Ini diawali dari majelis hakim yang bertanya pada saksi Direktur Pengadaan Strategis 2 PT PLN Supangkat Iwan Santoso soal permohonan ke PLN.
"Apa saksi tahu, PT Samantaka pernah mengajukan permohonan ke PLN? ," tanya majelis hakim. Lanjut Supangkat Iwan mengaku tahu soal permohonan itu.
"Iya saya mengetahui, ada dua kali permohonan usulkan proyek PLTU Riau-1. Pertama awal 2015 dan akhir 2015," jawab Supangkat Iwan.
Baca: Kasus Suap PLTU Riau-1, KPK Periksa Seorang Saksi untuk Idrus Marham
Dalam dakwaan terdakwa Johanes Budisutrisno Kotjo, pemegang saham BNR, dimana salah satu anak perusahaan BNR adalah PT Samantaka Batubara, yang bergerak di bidang pertambangan Batubara, disebut surat tersebut tidak langsung direspon oleh PLN.
Bahkan menurut saksi Direktur Utama PT Samantaka Batubara, AM Rudi Herlambang di sidang sebelumnya, karena tidak kunjung ada respon dari PLN. Akhirnya Mei 2016 Rudi menghadap ke Kotjo untuk mendapatkan masukan.
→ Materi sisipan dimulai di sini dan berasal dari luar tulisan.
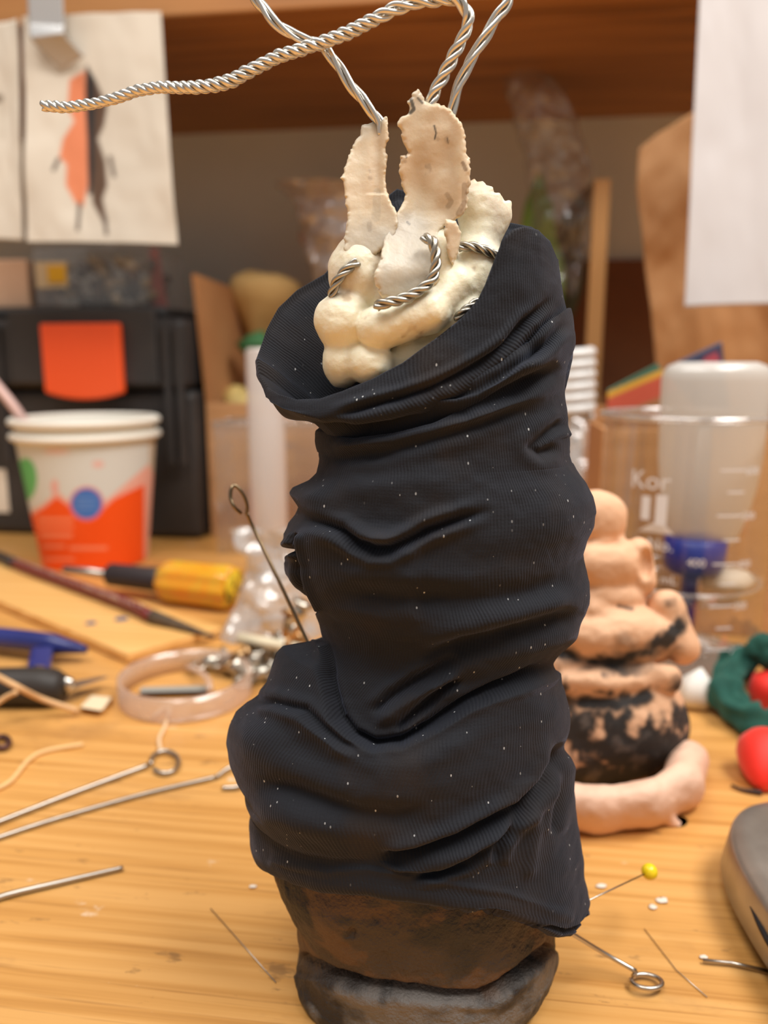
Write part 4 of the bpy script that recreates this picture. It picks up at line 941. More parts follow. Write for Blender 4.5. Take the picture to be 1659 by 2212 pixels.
# bold emblem: two uprights over a spreading foot
for (x0_, x1_, za, zb2) in ((1378, 1398, 1130, 1078), (1410, 1434, 1140, 1072)):
    aa = (x0_ - 1472) / 1650 * .36; ab = (x1_ - 1472) / 1650 * .36
    tick(aa, ab, zrow(za), 0.0, zrow(zb2) - zrow(za))
vv_ = [(-.0215, 0, 0), (-.0045, 0, 0), (-.0085, .0045, 0), (-.0150, .0045, 0)]; vv_ += [(x, y, .0002) for x, y, _ in vv_]
obj('emblem_foot', on_beaker(np.array(vv_, float), 0, zrow(1156)), [(0, 1, 2, 3), (7, 6, 5, 4), (0, 4, 5, 1), (1, 5, 6, 2), (2, 6, 7, 3), (3, 7, 4, 0)], M_mark, t, False)
mark_text('No.', .0080, -0.40, zrow(1192)); 
for k, yy in enumerate((1015, 1062, 1112, 1164, 1215, 1258, 1305, 1352, 1398)):
    big = k % 2 == 0
    tick(.0085 if big else .0125, .0205, zrow(yy), 0.12)
    if big: mark_text(str(600 - 100 * (k // 2)), .0050, 0.62, zrow(yy) - .0018)
mark_text('400', .0055, 0.05, zrow(1220)); mark_text('mL', .006, -.22, zrow(1262))
# residue disc in the beaker
a = np.linspace(0, 2 * math.pi, 72, endpoint=False); zd = float(P(1472, 1246, YB)[2])
t2 = thing('clear_dish', 'clear shallow dish resting inside the beaker under the bottle cap', 'dish', (c0[0], c0[1], zd))
obj('dish_wall', *lathe([(.001, -.006), (rB - .006, -.006), (rB - .0045, -.003), (rB - .003, .001)], (c0[0], c0[1], zd), (0, 0, 1), 72, caps=False), M_glass, t2)
v, f = tube(np.stack([c0[0] + (rB - .003) * np.cos(a), c0[1] + (rB - .003) * np.sin(a), np.full(72, zd + .001)], -1), .0009, 8, True); obj('dish_rim', v, f, M_glassrim, t2)
v, f = lathe([(.0005, 0), (.012, 0.0005), (.014, .004), (.009, .009), (.0005, .010)], (c0[0] + .026, c0[1] + .002, zd - .0055), (0, 0, 1), 24); v += (fbm(v * 140, 3, 3) * .002)[:, None] * np.array([1, 1, .3])
tag(obj('plaster_crumb', v, f, mat('plaster', rgb(226, 208, 184), .7)), 'pale plaster lump in the dish right of the blue cap', 'plaster')
# squeeze bottle upside down
M_milky = clear('milky_plastic', rgb(222, 220, 214), 0.66, 0.28, 0, 1, 0.22, 0.93)
M_blue = mat('blue_plastic', rgb(22, 44, 140), 0.35)
cb = P(1533, 1000, YB + .002); z1, z2 = float(P(1533, 782, YB)[2]), float(P(1533, 1172, YB)[2]); hB = z1 - z2; wB = .0272
t = thing('squeeze_bottle', 'upturned milky white squeeze bottle with a blue cap in the beaker', 'bottle', (cb[0], cb[1], 0.008))
pr = [(.0150, 0), (.0172, .003), (.0196, hB * .10), (.0222, hB * .20), (.0246, hB * .32), (.0262, hB * .48), (.0270, hB * .75), (wB, hB * .90), (wB - .0006, hB * .945), (wB - .003, hB * .98), (wB - .008, hB), (.001, hB)]
v, f = lathe(pr, (cb[0], cb[1], z2), (0, 0, 1), 64, caps=False); v[:, 1] = cb[1] + (v[:, 1] - cb[1]) * .68; obj('bottle_body', v, f, M_milky, t)
zc = float(P(1515, 1238, YB)[2]); zn = 0.012
obj('cap', *lathe([(.004, zc), (.0125, zc + .0005), (.0150, zc + .004), (.0158, z2 + .002), (.012, z2 + .003)], (cb[0] - .004, cb[1], 0), (0, 0, 1), 40), M_blue, t)['label'] = 'blue cap'
obj('nozzle', *lathe([(.0022, zn), (.0035, zn + .004), (.0042, zc - .004), (.0048, zc + .001)], (cb[0] - .0055, cb[1], 0), (0, 0, 1), 24), M_blue, t)
# plaster lump at beaker foot
v, f = lathe([(.0005, 0), (.0065, 0.0005), (.0075, .006), (.006, .014), (.0005, .018)], (P(1502, 1490, .337)[0], .337, 0.0003), (0, 0, 1), 28); v += (fbm(v * 110, 3, 5) * .0025)[:, None] * np.array([1, 1, .2])
tag(obj('white_lump', v, f, noisy('white_plaster', rgb(214, 208, 200), rgb(226, 222, 214), 40, .7)), 'small white plaster lump at the foot of the beaker', 'plaster')
# white ribbed coil and the clear plastic below
M_white = mat('white_gloss', rgb(228, 228, 226), 0.3)
hx = []; 
for k in range(241):
    u = k / 240; a = u * 2 * math.pi * 6.0; c = P(1228 + 14 * u * 0, 900 - u * 140, .56); r_ = .0155
    hx.append(c + np.array([r_ * math.cos(a), r_ * math.sin(a), 0]))
pre = [P(1228, 1100, .56) + np.array([.0155, 0, 0])]; pre[0][2] = 0.004
v, f = tube(hx, .0040, 10); t = thing('white_coil', 'glossy white plastic coil stacked upright just right of the cloth', 'coil', P(1228, 1100, .56) * np.array([1, 1, 0]))
obj('coil_turns', v, f, M_white, t)
obj('coil_post', *lathe([(.010, 0.001), (.0115, .002), (.0115, float(P(1228, 770, .56)[2]) - .001), (.009, float(P(1228, 765, .56)[2]))], (hx[0][0] - .0155, .56, 0), (0, 0, 1), 32), M_white, t)
def blob(name, cen, rad, m, label, cat, seed, amp=.35, fr=60, nu=80, nv=60, parent=None, p=2.0):
    th_ = np.linspace(0, 2 * math.pi, nu, endpoint=False); ph = np.linspace(0.02, math.pi - .02, nv); T, F_ = np.meshgrid(th_, ph)
    q = np.stack([np.sin(F_) * np.cos(T), np.sin(F_) * np.sin(T), np.cos(F_)], -1)
    r_ = (np.abs(q) ** p).sum(-1) ** (-1 / p); g = np.asarray(cen) + q * r_[..., None] * np.asarray(rad)
    g = g + q * np.asarray(rad) * (amp * fbm(g * fr, 4, seed))[..., None]; g[..., 2] = np.maximum(g[..., 2], 0.0005)
    v = g.reshape(-1, 3); f = [tuple(x) for x in grid_faces(nv, nu, True)[:, ::-1]] + [tuple(range(nu)), tuple((nv - 1) * nu + j for j in range(nu))[::-1]]
    o = obj(name, v, f, m, parent)
    if label: tag(o, label, cat)
    return o
M_bag = clear('crinkled_clear_plastic', (0.86, 0.84, 0.82, 1), 0.26, 0.10, 0.003, 90, 0.45, 0.45)
blob('plastic_wrap', P(1252, 985, .54) * np.array([1, 1, 0]) + np.array([0, 0, .062]), (.018, .014, .060), M_bag, 'crumpled clear plastic wrap under the white coil, beside the cloth', 'plastic wrap', 3, .22, 50)
# clear box and milky tube on the left
t = thing('clear_box', 'clear rectangular plastic box in front of the cardboard, left of the sculpture', 'box', on_b(575, 1175, .62))
a0, a1 = A(462, 1000, .61), A(700, 1000, .61); z1 = Z(560, 915, .61)
M_thin = clear('thin_clear_plastic', (.9, .86, .84, 1), 0.10, 0.08, .001, 40, 0.5, 0.3)
for bb in (.61, .655): obj('clear_panel', *box(a0, a1, bb, bb + .001, .001, z1), M_thin, t, False)
for aa in (a0, a1 - .001): obj('clear_panel', *box(aa, aa + .001, .611, .655, .001, z1), M_thin, t, False)
v, f = tube([bench(a0, .61, z1), bench(a1, .61, z1), bench(a1, .656, z1), bench(a0, .656, z1)], .0016, 8, True); obj('box_rim', v, f, M_glassrim, t)
ct = P(578, 1000, .56); zt1 = float(P(578, 752, .56)[2])
tag(obj('milky_tube', *lathe([(.001, .0006), (.0128, .0006), (.0134, .003), (.0134, zt1 - .002), (.0118, zt1), (.001, zt1)], (ct[0], .56, 0), (0, 0, 1), 48, caps=False), clear('milky_tube_plastic', rgb(222, 212, 206), .66, .2, 0, 1, .25, .85)),
    'tall milky white plastic tube standing left of the sculpture', 'tube')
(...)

Ketika itu masih menurut Rudi Herlambang, Kotjo berujar,"yang teknis kamu yang urus, yang nonteknis aku yang urus dengan caraku."
Rudi mengaku tidak tahu upaya nonteknis apa yang dilakukan Kotjo untuk meloloskan proyek PLTU Riau-1 ke dalam rencana umum penyediaan tenaga listrik (RUPTL) PT PLN.
Sampai akhirnya proyek PLTU Riau-1 memang masuk ke RUPTL hingga dibuatlan konsorsium untuk mengerjakan proyek tersebut antara PT PJBI, CHEC Ltd dan BNR dan pihak penyedia batubara untuk proyek tersebut adalah PT Samantaka Batubara.
Dalam keterangannya, Kotjo mengakui meminta bantuan pada Setya Novanto. Lalu Setya Novanto mengenalkan Kotjo dengan terdakwa Eni Maulani Saragih.
Eni juga mengenalkan Kotjo pada Sofyan Basir hingga dilakukanlah sejumlah pertemuan untuk merealisasikan PLTU Riau-1.
Dalam perkara ini, Eni Maulani Saragih didakwa menerima suap sebesar Rp4,7 miliar secara bertahap dari pemegang saham Blackgold Natural Resources Limited, Johannes Budisutrisno Kotjo. Uang tersebut diduga berkaitan dengan proyek pembangunan mulut tambang PLTU Riau-1.
Selain itu, Eni juga didakwa menerima gratifikasi berupa uang sebesar Rp5.600.000.000 dan SGD40.000 dari beberapa direktur dan pemilik perusahaan yang bergerak di bidang minyak dan gas.